The PQ is not alone in Canada in wanting to limit public services provided to asylum seekers and temporary residents. Alberta Premier Danielle Smith’s United Conservative Party government is planning to put the immigration question to voters in an October referendum. “[T]hrowing the doors wide open to anyone and everyone across the globe has flooded our classrooms, emergency rooms, and social support systems with far too many people, far too quickly,” Ms. Smith charged last month as she announced the fall plebiscite.
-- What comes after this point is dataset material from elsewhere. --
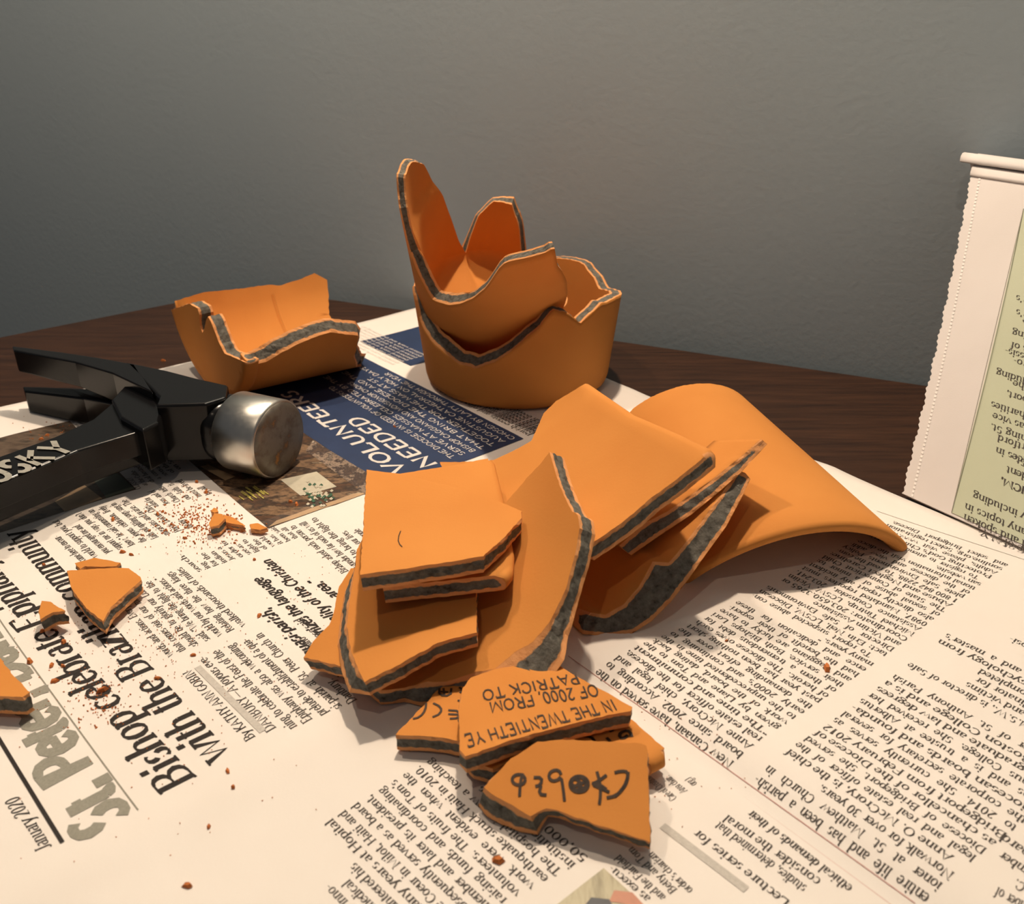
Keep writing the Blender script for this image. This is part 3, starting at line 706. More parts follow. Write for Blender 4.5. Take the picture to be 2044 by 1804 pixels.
    def sweep(name, prof, th, a0, a1, mm, zoff=0.0):
        vs = []; fs = []; n = len(prof); m2 = 24
        for s_ in (0, 1):
            for j in range(m2 + 1):
                a = a0 + (a1 - a0) * j / m2 + 0
                for k, (d, b) in enumerate(prof):
                    k0 = max(0, k - 1); k1 = min(n - 1, k + 1); tx, ty = prof[k1][0] - prof[k0][0], prof[k1][1] - prof[k0][1]; l = math.hypot(tx, ty) or 1
                    dd, bb = d - s_ * th * ty / l * -1, b - s_ * th * tx / l
                    vs.append(S(a, H + bb + zoff, dd))
        off = (m2 + 1) * n
        for j in range(m2):
            for k in range(n - 1):
                q = j * n + k; fs.append((q, q + 1, q + n + 1, q + n)); fs.append((off + q, off + q + n, off + q + n + 1, off + q + 1))
        for j in range(m2):
            q = j * n; fs.append((q, q + n, off + q + n, off + q)); q += n - 1; fs.append((q, off + q, off + q + n, q + n))
        for k in range(n - 1):
            q = k; fs.append((q, off + q, off + q + 1, q + 1)); q = m2 * n + k; fs.append((q, q + 1, off + q + 1, off + q))
        o = mesh(name, vs, fs, mm, root, True); fix_normals(o); return o
    sweep('folded_top', [(0, -.002)] + prof[1:] + [(-.0175, -.010), (-.018, -.03)], .0009, 0.0, Wd, m_)
    p2 = []
    for k in range(11):
        a = math.radians(-10 + k * 19); p2.append((-0.0095 + 0.0105 * math.cos(a), 0.0065 + 0.0085 * math.sin(a)))
    sweep('folded_top', p2 + [(-.0205, -.02)], .0009, -0.0065, Wd, m_)
    p3 = [(-.006, .0125), (-.010, .0185), (-.0150, .0185), (-.0205, .012), (-.0215, -.02)]
    sweep('folded_top', p3, .0012, -0.002, Wd, m_)
make_standing()

# ------------------------------------------------------------------ pots
def vessel(name, label, surf, rim, thick, floor_h, base_r_bulge, dl, wob=0.0005, nth=220, cat='pottery shard', hmin=0.0, ridge=None):
    """a broken pot standing on its base: rim = [(theta, height, inner lift)]"""
    rim = sorted(rim); TH_ = [r[0] for r in rim]
    def at(t, c):
        t = t % (2 * math.pi)
        for i in range(len(rim)):
            a = rim[i]; b = rim[(i + 1) % len(rim)]; ta = a[0]; tb = b[0] + (2 * math.pi if i == len(rim) - 1 else 0); tt = t + (2 * math.pi if t < ta and i == len(rim) - 1 else 0)
            if ta <= tt <= tb:
                f = (tt - ta) / max(1e-9, tb - ta); return a[c] + (b[c] - a[c]) * f
        return rim[0][c]
    vs = []; core = []; fs = []; sm = []; cols = []
    tm = thick * 1000; nh = 16
    for i in range(nth):
        t = 2 * math.pi * i / nth; h = at(t, 1) + noise.noise(Vector((math.cos(t) * 9, math.sin(t) * 9, 2.2))) * wob * 2 + random.uniform(-wob, wob) * .3
        li = at(t, 2)
        def pt(v, d): return surf.S(t * surf.r0, v, d)
        col = []; th_ = thick - (ridge[1] * max(0, min(1, (h - ridge[0]) / .006)) if ridge else 0)
        # base underside to outer wall
        for (v, d) in ((hmin, .45 * surf.r0), (hmin, .010), (hmin + .0007, .003), (hmin + .003, .0006)): col.append((pt(v, d), 0.0))
        for k in range(1, nh + 1): col.append((pt(hmin + .003 + (h - hmin - .003) * k / nh, 0.0), 0.0))
        for f, c in ((.13, .13), (.3, .3), (.5, .5), (.7, .3), (.87, .13)):
            col.append((pt(h + li * f + random.uniform(-1, 1) * .0002, th_ * f), c * tm))
        fl = hmin + floor_h
        for k in range(nh + 1):
            v = h + li + (fl + .004 - h - li) * k / nh; d = thick
            if ridge and v > ridge[0]: d = thick - ridge[1] * min(1, (v - ridge[0]) / .006)
            col.append((pt(v, d), 0.0))
        for (v, d) in ((fl + .0012, thick + .002), (fl, thick + .006), (fl, .5 * surf.r0), (fl, .9 * surf.r0)): col.append((pt(v, d), 0.0))
        cols.append(col)
    m = len(cols[0])
    for c in cols:
        for p, q in c: vs.append(p); core.append(q)
    rimk = 4 + nh
    for i in range(nth):
        j = (i + 1) % nth
        for k in range(m - 1):
            fs.append((i * m + k, j * m + k, j * m + k + 1, i * m + k + 1)); sm.append(not (rimk - 1 <= k <= rimk + 5))
    # close centre discs
    c0 = len(vs); vs.append(surf.O + surf.a * hmin); core.append(0); c1 = len(vs); vs.append(surf.O + surf.a * (hmin + floor_h)); core.append(0)
    for i in range(nth):
        j = (i + 1) % nth; fs.append((c0, j * m, i * m)); sm.append(False); fs.append((c1, i * m + m - 1, j * m + m - 1)); sm.append(True)
    org = surf.O + surf.a * hmin
    o = mesh(name, vs, fs, CLAY, None, sm, None, core, local=org); fix_normals(o)
    return tag(o, label, cat)
def rimpts(surf, pts):
    out = []
    for p in pts:
        u, v = surf.hit(p[0], p[1], p[2]); out.append(((u / surf.r0) % (2 * math.pi), v, p[3] if len(p) > 3 else 0.0))
    return out

# lower pot base standing on the paper
c1 = Vector((0.003, 0.4955, 0.0018))
S1 = Curve(c1, (0.0, 0.0, 1), (0, 1, 0), 0.0525, 0.115, -1)
rp = rimpts(S1, [(828, 590, 'near', .001), (838, 640, 'near', .004), (858, 675, 'near', .005), (885, 702, 'near', .006), (915, 726, 'near', .006), (950, 735, 'near', .006), (985, 724, 'near', .006), (1020, 703, 'near', .005), (1055, 672, 'near', .004), (1075, 655, 'near', .003),
                 (1104, 617, 'near', .001), (1130, 622, 'near', .001), (1158, 646, 'near', .001), (1175, 628, 'near', .0), (1200, 606, 'near', 0), (1232, 592, 'near', 0),
                 (1216, 574, 'far', 0), (1200, 548, 'far', 0), (1180, 524, 'far', 0), (1150, 513, 'far', 0), (1110, 512, 'far', 0), (1060, 520, 'far', 0), (990, 535, 'far', 0), (900, 540, 'far', 0), (850, 548, 'far', 0)])
vessel('broken_pot_base', 'tall terracotta pot base standing upright with jagged broken rim beside the wall', S1, rp, 0.0068, 0.008, 0, 0)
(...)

Critics rightly accuse Ms. Smith of scapegoating temporary foreign workers and asylum seekers without providing hard data on the cost of providing public services to them and their dependents. The PQ has similarly offered no evidence that obeying the Supreme Court on asylum seekers with children would break the bank. Already long waiting lists for CPE spaces would serve to limit the financial impact of the ruling.
Still, with an October provincial election on the horizon, the PQ’s immigration platform could be a vote-getter among Quebeckers who bemoan the deterioration of health and education services as the province struggles with surging demand and finite budgets. That the PQ can point to social democratic governments in Europe as the inspiration for its proposed immigration crackdown may serve to ease the consciences of voters who do not see themselves as right-wing sympathizers but worry about the future of social programs.
Promising Denmark on the St. Lawrence River may be a winning strategy for the PQ.